» Work required:
Note each line that includes the word "script". Copy those lines.

[Provided entries start]

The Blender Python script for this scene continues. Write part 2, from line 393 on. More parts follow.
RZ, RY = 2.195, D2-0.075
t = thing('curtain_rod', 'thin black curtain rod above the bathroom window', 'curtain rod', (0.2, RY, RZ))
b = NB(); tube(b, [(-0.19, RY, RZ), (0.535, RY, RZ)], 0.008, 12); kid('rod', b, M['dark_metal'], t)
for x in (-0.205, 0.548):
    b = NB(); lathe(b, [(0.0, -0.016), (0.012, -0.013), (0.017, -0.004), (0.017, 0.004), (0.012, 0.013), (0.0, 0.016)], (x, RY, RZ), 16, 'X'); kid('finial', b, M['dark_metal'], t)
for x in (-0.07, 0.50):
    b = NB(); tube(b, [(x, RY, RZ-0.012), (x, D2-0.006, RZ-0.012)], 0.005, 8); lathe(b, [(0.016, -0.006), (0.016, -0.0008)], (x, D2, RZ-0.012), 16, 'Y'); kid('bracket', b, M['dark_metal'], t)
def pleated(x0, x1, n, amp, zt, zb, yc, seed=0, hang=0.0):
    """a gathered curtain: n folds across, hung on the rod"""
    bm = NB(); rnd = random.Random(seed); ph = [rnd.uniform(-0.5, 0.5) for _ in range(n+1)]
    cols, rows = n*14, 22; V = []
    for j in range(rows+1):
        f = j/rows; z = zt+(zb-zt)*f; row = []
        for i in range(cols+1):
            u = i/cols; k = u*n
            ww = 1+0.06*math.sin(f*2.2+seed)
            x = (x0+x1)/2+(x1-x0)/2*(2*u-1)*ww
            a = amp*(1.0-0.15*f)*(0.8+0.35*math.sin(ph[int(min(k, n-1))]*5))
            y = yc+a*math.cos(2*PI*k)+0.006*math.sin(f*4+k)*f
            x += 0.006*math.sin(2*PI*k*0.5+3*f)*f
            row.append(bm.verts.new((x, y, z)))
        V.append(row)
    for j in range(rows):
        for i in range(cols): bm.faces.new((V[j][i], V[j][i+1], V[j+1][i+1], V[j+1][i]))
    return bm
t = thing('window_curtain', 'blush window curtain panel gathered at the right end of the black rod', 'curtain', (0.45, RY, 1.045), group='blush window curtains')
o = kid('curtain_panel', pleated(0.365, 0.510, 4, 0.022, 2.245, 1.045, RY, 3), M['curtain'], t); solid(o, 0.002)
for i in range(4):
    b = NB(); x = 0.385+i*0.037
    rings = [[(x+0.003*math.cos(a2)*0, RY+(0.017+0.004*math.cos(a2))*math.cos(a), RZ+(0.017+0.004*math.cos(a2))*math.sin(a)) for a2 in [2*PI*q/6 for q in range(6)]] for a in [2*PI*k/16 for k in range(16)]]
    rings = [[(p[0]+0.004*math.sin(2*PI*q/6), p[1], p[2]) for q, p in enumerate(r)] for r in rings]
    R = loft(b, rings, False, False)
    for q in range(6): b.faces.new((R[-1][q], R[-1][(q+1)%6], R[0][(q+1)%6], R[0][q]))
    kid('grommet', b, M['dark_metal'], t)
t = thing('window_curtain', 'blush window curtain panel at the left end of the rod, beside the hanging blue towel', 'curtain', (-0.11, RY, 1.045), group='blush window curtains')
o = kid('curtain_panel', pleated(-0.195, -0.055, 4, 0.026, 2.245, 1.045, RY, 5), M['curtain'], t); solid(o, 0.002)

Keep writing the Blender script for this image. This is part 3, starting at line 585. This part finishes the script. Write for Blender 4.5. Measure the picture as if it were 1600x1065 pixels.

[Provided entries end]

» Answer in full:
The Blender Python script for this scene continues. Write part 2, from line 393 on. More parts follow.
Keep writing the Blender script for this image. This is part 3, starting at line 585. This part finishes the script. Write for Blender 4.5. Measure the picture as if it were 1600x1065 pixels.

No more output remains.